念のため申し添えるが「苦労」を否定してはいない。苦労の過程で生じた副産物がどんなものであれ(石でも宝石でも)資産となる。しかし、苦労してやっとの思いで得た教訓が、そのぶんだけ有用とは限らない。苦労に応分の対価*6を求めるのには無理がある。苦労して得た石が重荷になりそうなら、捨ててしまってもいい*7。

*6    「これだけ苦労したんだから何か意味があるはず」と思いたくなるのは自然だが、苦労は成果を保証しない。
*7    苦労を「かて」にすると、「不幸/可哀想/苦しまないと評価されない」などのレッテルを自分に与え続けることがある。この呪縛を回避する。

 

 

苦労を肯定する人の中には能力や自制心が高く、かつ日々をエンジョイしている魅力的な方も多数いる。一方で、苦労の呪縛に苛まれている(と思われる)人や、「~したいけど出来ない」といった強迫観念に追われている人を見かけることも少なくない。そうした所感を鑑みて、「苦労」について現時点での考え方を整理した。

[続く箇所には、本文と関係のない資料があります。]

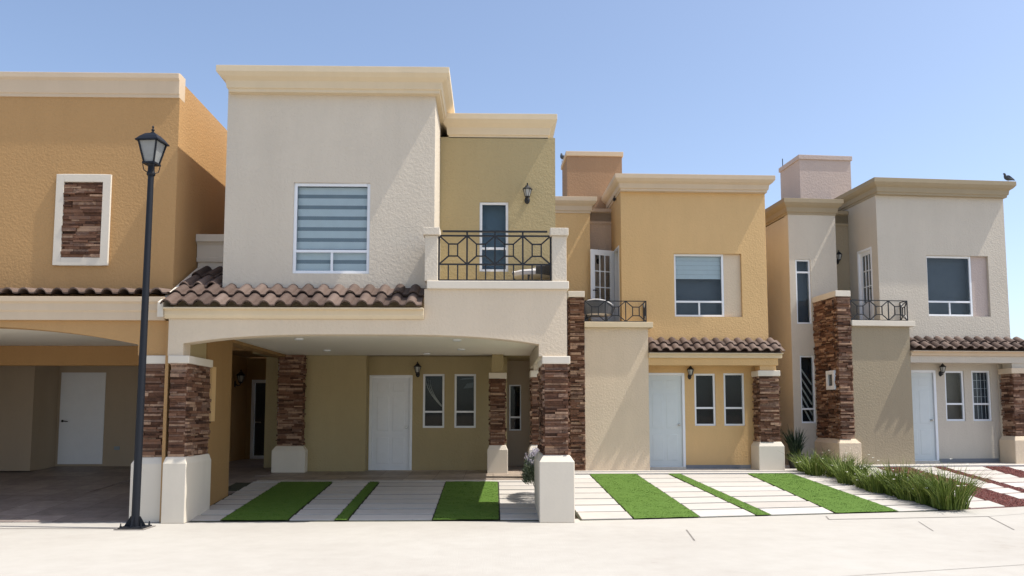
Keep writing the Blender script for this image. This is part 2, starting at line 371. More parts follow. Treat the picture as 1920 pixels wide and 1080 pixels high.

結果として「他者評価に依存せず、自分が楽しいと思うことをやり続けたらいい」という(ごく普通の)見解を得た。

 

 

苦労と成果の間に因果関係は(あるように感じるが実は)無い。他方、楽しい活動の中で不意にした「苦労」が「楽しい」の範囲を広げることもある。「楽しい」の範囲が広がることで、より多くの石が美しく見える機会が与えられる。リベル(3rdプレイス)での人や書籍との出会いは、「楽しい範囲を広げる手助け」になっていると感じる。

捨てた石は、気が向いたらいつでも拾いに行けばいい。その石が、いつの間にか宝石になっていることを期待して。